When we come to take up the actual threads of his peculiar style, and to examine them one by one, we cannot fail to note certain marked characteristics, which separate him entirely from other writers of our age.

One of the most interesting of these is his way of handling those innumerable colloquialisms and light "short-cuts" of speech, which—especially in their use by super-refined people—have a grace and charm quite their own. The literary value of the colloquialisms of upper-class people has never, except here and there in the plays of Oscar Wilde, been exploited as delightfully and effectively as in Henry James.

Just as Charles Lamb will make use of Milton or Sir Thomas Browne or the "Anatomy of Melancholy"; and endow his thefts with an originality all his own, making them seem different in the transposition, and in some mysterious way richer, so Henry James will take the airy levities of his aristocratic youths and the little provocative ejaculations of his well-bred maidens, and out of these weave a filmy, evasive, delicate essence, light as a gossamer-seed and bitter as coloquintida, which, mingled with his own graver and mellower tones, becomes an absolutely new medium in the history of human style.

The interesting thing to observe about all this is that the argot that he makes use of is not the slang of his own America, far less is it the more fantastic colloquialism of the English Public Schools. It is really a sort of sublimated and apotheosized "argot," an "argot" of a kind of platonic archetypal drawing-room; such a drawing-room as has never existed perhaps, but to which all drawing-rooms or salons, if you will, of elegant conversation, perpetually approximate. It is indeed the light and airy speech, eminently natural and spontaneous, but at the same time profoundly sophisticated, of a sort of Utopian aristocracy, that will, in some such delicious hesitations, innuendoes and stammerings, express their "superficiality out of profundity," in the gay, subtle, epicurean days which are to come.

It is only offensive to tiresome realistic people, void of humour as they are void of imagination, this sweet psychological persiflage. To such persons it may even seem a little ridiculous that everybody—from retired American Millionaires down to the quaintest of Hertfordshire old maids—should utter their sentiments in this same manner. But such objectors are too pig-headed and stupid to understand the rudimentary conventions of art, or those felicitous "illusions," which, as Charles Lamb reminds us in speaking of some sophisticated old English actors, are a kind of pleasant challenge from the intelligent comedian to his intelligent audience.

One very delicate and dainty device of Henry James is his trick of placing "inverted commas" round even the most harmless of colloquialisms. This has a curiously distinguished and refined effect. It seems constantly to say to his readers.—"one knows very well, we know very well, how ridiculous and vulgar all this is; but there are certain things that cannot be otherwise expressed!" It creates a sort of scholarly "rapport"—this use of commas—between the gentility of the author and the assumed gentility of the reader, taking the latter into a kind of amiable partnership in ironic superiority.

I say "gentility"—but that is not exactly the word; for there is not the remotest trace of snobbishness in Henry James.
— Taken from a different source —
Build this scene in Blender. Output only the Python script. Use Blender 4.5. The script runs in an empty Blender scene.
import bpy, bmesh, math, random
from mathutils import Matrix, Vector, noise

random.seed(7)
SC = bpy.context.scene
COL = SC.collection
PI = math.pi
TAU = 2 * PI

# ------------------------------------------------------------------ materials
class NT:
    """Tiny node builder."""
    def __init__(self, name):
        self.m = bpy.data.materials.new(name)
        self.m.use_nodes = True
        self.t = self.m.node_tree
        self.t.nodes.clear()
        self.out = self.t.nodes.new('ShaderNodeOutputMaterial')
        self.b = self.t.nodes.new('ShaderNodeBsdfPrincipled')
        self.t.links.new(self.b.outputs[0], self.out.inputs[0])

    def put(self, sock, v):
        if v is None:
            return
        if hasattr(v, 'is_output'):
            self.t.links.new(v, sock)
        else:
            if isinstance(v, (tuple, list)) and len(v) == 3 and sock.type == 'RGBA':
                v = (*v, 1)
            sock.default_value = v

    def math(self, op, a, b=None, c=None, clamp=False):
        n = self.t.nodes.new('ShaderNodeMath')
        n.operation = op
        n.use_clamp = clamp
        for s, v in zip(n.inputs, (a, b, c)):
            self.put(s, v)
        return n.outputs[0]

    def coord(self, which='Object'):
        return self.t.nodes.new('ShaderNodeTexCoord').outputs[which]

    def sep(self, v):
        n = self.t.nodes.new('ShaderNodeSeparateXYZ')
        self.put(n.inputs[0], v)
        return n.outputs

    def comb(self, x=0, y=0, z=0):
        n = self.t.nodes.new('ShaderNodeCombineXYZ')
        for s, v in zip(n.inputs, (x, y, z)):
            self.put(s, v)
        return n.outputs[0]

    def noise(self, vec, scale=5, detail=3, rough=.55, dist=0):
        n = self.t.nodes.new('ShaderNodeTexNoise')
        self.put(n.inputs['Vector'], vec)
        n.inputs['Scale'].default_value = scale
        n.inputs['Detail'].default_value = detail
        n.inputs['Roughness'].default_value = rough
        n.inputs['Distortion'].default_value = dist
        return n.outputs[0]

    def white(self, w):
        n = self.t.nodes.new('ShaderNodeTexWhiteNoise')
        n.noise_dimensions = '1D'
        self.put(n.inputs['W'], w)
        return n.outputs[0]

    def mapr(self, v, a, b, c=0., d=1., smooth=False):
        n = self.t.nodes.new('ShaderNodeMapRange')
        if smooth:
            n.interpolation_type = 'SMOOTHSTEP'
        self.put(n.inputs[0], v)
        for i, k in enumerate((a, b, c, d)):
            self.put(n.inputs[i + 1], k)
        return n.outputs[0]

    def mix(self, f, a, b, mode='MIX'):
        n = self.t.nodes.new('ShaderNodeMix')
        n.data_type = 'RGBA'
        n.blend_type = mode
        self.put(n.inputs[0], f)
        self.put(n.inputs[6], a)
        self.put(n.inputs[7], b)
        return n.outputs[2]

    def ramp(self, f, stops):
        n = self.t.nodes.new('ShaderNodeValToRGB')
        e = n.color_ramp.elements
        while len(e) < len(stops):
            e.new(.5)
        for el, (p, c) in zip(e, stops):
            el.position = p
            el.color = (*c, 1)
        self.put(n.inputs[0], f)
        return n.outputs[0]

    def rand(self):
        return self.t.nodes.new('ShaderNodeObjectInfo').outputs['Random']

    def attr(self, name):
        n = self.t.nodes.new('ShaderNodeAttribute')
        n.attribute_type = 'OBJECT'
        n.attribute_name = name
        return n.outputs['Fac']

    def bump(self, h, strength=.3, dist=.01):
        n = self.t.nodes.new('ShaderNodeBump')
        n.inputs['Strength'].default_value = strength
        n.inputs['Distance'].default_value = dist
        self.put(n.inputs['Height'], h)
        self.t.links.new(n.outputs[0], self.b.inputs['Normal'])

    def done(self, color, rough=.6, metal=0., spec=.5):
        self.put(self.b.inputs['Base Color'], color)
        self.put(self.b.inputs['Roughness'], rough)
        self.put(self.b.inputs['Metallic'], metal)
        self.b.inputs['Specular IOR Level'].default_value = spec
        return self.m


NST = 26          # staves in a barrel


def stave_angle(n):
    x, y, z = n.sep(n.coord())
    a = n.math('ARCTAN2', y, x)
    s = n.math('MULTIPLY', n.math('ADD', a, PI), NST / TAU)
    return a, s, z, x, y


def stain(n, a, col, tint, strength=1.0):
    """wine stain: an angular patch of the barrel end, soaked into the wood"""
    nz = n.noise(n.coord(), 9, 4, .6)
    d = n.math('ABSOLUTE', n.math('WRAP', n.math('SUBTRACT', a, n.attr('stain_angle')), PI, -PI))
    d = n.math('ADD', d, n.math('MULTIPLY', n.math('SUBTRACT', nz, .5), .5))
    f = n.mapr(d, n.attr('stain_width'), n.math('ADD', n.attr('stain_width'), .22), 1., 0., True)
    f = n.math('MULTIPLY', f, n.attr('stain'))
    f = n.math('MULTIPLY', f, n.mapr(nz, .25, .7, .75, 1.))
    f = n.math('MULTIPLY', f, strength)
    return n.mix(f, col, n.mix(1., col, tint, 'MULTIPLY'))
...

It is rather that he indicates to a small inner circle of intellectually detached persons, his recognition of their fastidiousness and their prejudices, and his sly humorous consciousness of the gulf between their classical mode of speech and the casual lapses of ordinary human conversation.

In spite of all his detachment no novelist diffuses his personal temperament so completely through his work as Henry James does. In this sense—in the sense of temperamental style—he is far more personal than Balzac and incomparably more so than Turgenief.

One does not, in reading these great authors, savour the actual style on every page, in every sentence. We have large blank spaces, so to speak, of straightforward colourless narrative. But there are no "blank spaces" in Henry James. Every sentence is penetrated and heavy with the fragrance of his peculiar grace. One might almost say—so strong is this subjective element in the great objective aesthete—that James writes novels like an essayist, like some epicurean Walter Pater, suddenly grown interested in common humanity, and finding in the psychology of ordinary people a provocation and a stimulus as insidious and suggestive as in the lines and colours of mediaeval art. This essayist attitude accounts largely for those superior "inverted commas" which throw such a clear space of ironic detachment round his characters and his scenes.

On the other hand, what a man he is for concealing his opinions! Who can lay his finger on a single formal announcement of moral or philosophical partizanship in Henry James? Who can catch him for a moment declaring himself a conservative, a liberal, a Christian, a pagan, a pantheist, a pluralist, a socialist, a reactionary, a single taxer, a realist, a symbolist, an empiricist, a believer in ideals, a materialist, an advocate of New Thought, an esoteric Buddhist, an Hegelian, a Pragmatist, a Free Lover?